## INFORMATION GIVEN

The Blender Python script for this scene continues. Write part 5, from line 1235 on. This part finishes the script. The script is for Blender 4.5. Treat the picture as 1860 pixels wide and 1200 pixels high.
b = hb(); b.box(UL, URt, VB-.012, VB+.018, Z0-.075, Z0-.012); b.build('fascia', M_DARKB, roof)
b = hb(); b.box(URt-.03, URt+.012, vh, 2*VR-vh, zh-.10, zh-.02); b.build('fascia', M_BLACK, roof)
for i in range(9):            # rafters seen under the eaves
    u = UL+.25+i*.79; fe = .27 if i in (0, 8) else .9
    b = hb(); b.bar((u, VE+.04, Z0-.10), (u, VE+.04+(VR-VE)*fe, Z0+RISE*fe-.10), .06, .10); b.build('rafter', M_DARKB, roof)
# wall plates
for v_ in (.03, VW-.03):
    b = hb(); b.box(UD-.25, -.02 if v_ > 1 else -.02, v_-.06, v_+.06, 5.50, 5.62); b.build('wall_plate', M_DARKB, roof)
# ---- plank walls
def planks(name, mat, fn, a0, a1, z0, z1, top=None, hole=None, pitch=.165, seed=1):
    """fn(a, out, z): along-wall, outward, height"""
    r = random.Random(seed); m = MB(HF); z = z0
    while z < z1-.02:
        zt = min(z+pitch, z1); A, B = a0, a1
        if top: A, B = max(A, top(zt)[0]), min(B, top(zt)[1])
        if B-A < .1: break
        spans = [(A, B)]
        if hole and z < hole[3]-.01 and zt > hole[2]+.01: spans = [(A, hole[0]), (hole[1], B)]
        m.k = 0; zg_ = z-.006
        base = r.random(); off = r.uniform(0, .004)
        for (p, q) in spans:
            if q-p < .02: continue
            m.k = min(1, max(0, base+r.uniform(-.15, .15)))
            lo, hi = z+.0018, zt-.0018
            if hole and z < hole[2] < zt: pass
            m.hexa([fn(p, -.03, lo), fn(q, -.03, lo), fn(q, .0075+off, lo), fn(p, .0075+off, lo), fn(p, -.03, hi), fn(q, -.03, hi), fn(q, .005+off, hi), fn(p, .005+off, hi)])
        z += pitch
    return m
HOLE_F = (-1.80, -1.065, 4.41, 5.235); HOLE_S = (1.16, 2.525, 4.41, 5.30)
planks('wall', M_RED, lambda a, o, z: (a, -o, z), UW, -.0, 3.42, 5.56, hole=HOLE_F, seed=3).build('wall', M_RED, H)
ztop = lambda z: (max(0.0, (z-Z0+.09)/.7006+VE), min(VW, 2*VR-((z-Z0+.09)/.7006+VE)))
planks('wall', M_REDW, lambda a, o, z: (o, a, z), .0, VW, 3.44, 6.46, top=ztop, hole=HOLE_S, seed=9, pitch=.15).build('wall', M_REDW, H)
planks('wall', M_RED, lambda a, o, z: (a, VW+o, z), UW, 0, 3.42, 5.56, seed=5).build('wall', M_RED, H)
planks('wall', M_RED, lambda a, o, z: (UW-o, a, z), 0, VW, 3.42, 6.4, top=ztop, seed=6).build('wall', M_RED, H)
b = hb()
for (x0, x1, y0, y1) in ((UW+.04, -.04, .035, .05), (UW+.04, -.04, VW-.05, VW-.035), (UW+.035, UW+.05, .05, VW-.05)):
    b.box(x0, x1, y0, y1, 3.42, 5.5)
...
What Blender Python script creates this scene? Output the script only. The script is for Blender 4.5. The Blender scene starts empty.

## TASK DETAILS
Which lines hold the word "Python"? Copy every one of them.

## THE ANSWER
The Blender Python script for this scene continues. Write part 5, from line 1235 on. This part finishes the script. The script is for Blender 4.5. Treat the picture as 1860 pixels wide and 1200 pixels high.
What Blender Python script creates this scene? Output the script only. The script is for Blender 4.5. The Blender scene starts empty.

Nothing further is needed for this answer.